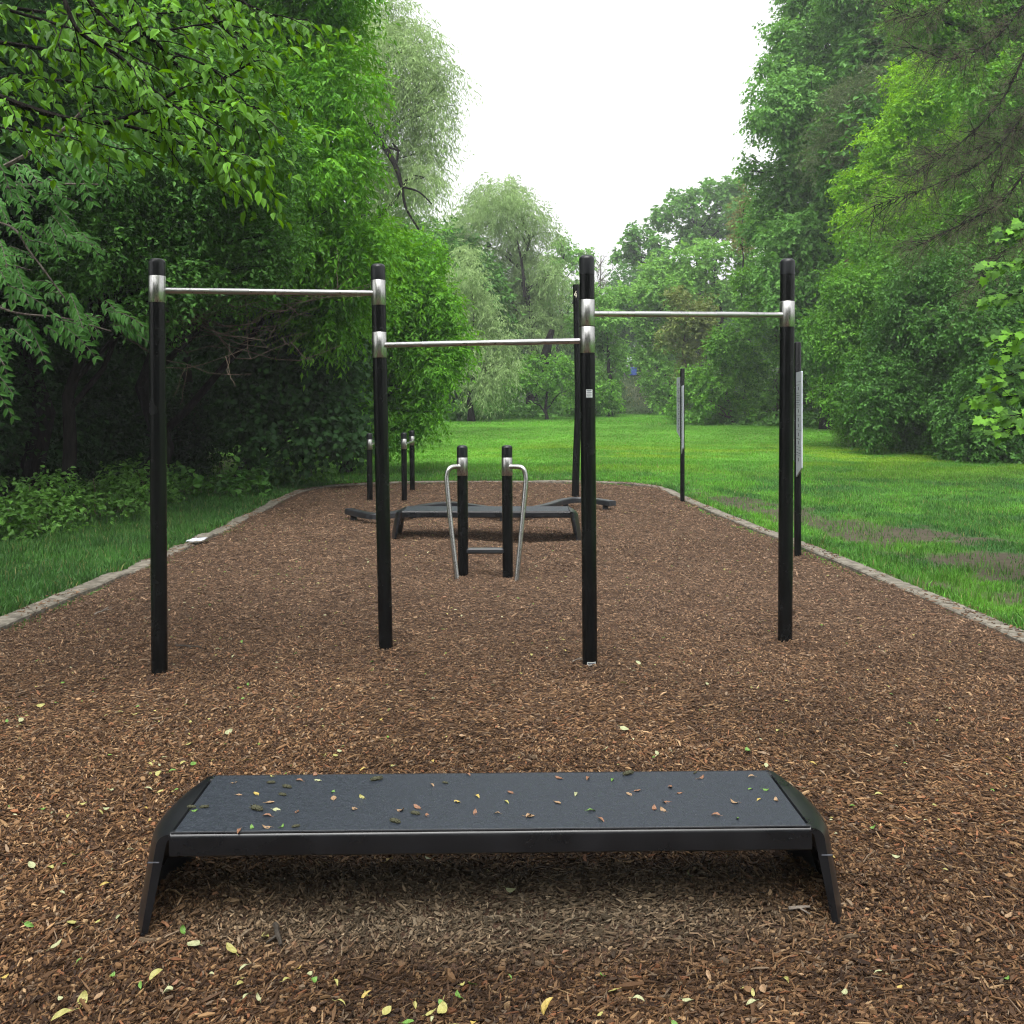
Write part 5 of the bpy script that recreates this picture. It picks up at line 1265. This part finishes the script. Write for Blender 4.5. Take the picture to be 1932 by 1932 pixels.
# burdock-like ground cover along the far and right lawn edges (stuff)
rng = rs(520); bl = []
for i in range(150):
    t = rng.rand(); px = 790 + t * 380; d = np.interp(px, [790, 900, 1000, 1100, 1170], [53, 58, 63, 68, 71]) + rng.uniform(0, 3.5)
    x = (px - CX) / F_PX * d; bl.append((x, d, float(terrain(x, d)) + rng.uniform(.05, .75), rng.uniform(.35, .55)))
for i in range(120):
    px = rng.uniform(1270, 1600); d = np.interp(px, [1270, 1330, 1500, 1600], [60, 52, 49, 44]) + rng.uniform(-.5, 1.5); x = (px - CX) / F_PX * d
    bl.append((x, d, float(terrain(x, d)) + rng.uniform(.02, .35), rng.uniform(.25, .45)))
a = blob_crown(np.array(bl), .30, .24, .8, rng, 4, .3, .2, .25, .8, .2, .4)
V, F, r = leaves_mesh(*a, 'kite'); o = mesh_obj('ground_cover', V, [F], LM['cool'], rnd=r); tag(o, 'broad-leaved ground cover along the far lawn edge below the willows', 'ground cover', kind='stuff')
# rough vegetation on the far bank
rng = rs(521); bl = []
for i in range(230):
    x = rng.uniform(-12, 34); y = rng.uniform(73, 96)
    if abs(x - 10.9 - (y - 75) * .02) < 1.7: continue
    bl.append((x, y, float(terrain(x, y)) + rng.uniform(.1, .9), rng.uniform(.5, .9)))
a = blob_crown(np.array(bl), .30, .18, .7, rng, 5, .4, .2, .25, .8, .2, .4)
V, F, r = leaves_mesh(*a, 'kite'); o = mesh_obj('undergrowth', V, [F], LM['mid'], rnd=r); tag(o, 'green undergrowth covering the far bank on both sides of the path', 'undergrowth', kind='stuff')
# ------------------------------------------------------------------ damp air
mb = MB(); mb.box((0, 100, 19.0), (560, 480, 41.0))
hm, nt, N, out, L = new_mat('haze_air'); pv = N('ShaderNodeVolumePrincipled'); pv.inputs['Color'].default_value = (.93, .96, 1, 1); pv.inputs['Density'].default_value = .0009; pv.inputs['Anisotropy'].default_value = .2
L(pv.outputs[0], out.inputs['Volume']); hz = mb.build('haze', hm); tag(hz, 'thin damp haze paling the far trees', 'haze', kind='stuff')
——————————
Direction: Keep the pictures out of the copy and write out the data exactly as it stands.

The reply:
Write part 5 of the bpy script that recreates this picture. It picks up at line 1265. This part finishes the script. Write for Blender 4.5. Take the picture to be 1932 by 1932 pixels.
# burdock-like ground cover along the far and right lawn edges (stuff)
rng = rs(520); bl = []
for i in range(150):
    t = rng.rand(); px = 790 + t * 380; d = np.interp(px, [790, 900, 1000, 1100, 1170], [53, 58, 63, 68, 71]) + rng.uniform(0, 3.5)
    x = (px - CX) / F_PX * d; bl.append((x, d, float(terrain(x, d)) + rng.uniform(.05, .75), rng.uniform(.35, .55)))
for i in range(120):
    px = rng.uniform(1270, 1600); d = np.interp(px, [1270, 1330, 1500, 1600], [60, 52, 49, 44]) + rng.uniform(-.5, 1.5); x = (px - CX) / F_PX * d
    bl.append((x, d, float(terrain(x, d)) + rng.uniform(.02, .35), rng.uniform(.25, .45)))
a = blob_crown(np.array(bl), .30, .24, .8, rng, 4, .3, .2, .25, .8, .2, .4)
V, F, r = leaves_mesh(*a, 'kite'); o = mesh_obj('ground_cover', V, [F], LM['cool'], rnd=r); tag(o, 'broad-leaved ground cover along the far lawn edge below the willows', 'ground cover', kind='stuff')
# rough vegetation on the far bank
rng = rs(521); bl = []
for i in range(230):
    x = rng.uniform(-12, 34); y = rng.uniform(73, 96)
    if abs(x - 10.9 - (y - 75) * .02) < 1.7: continue
    bl.append((x, y, float(terrain(x, y)) + rng.uniform(.1, .9), rng.uniform(.5, .9)))
a = blob_crown(np.array(bl), .30, .18, .7, rng, 5, .4, .2, .25, .8, .2, .4)
V, F, r = leaves_mesh(*a, 'kite'); o = mesh_obj('undergrowth', V, [F], LM['mid'], rnd=r); tag(o, 'green undergrowth covering the far bank on both sides of the path', 'undergrowth', kind='stuff')
# ------------------------------------------------------------------ damp air
mb = MB(); mb.box((0, 100, 19.0), (560, 480, 41.0))
hm, nt, N, out, L = new_mat('haze_air'); pv = N('ShaderNodeVolumePrincipled'); pv.inputs['Color'].default_value = (.93, .96, 1, 1); pv.inputs['Density'].default_value = .0009; pv.inputs['Anisotropy'].default_value = .2
L(pv.outputs[0], out.inputs['Volume']); hz = mb.build('haze', hm); tag(hz, 'thin damp haze paling the far trees', 'haze', kind='stuff')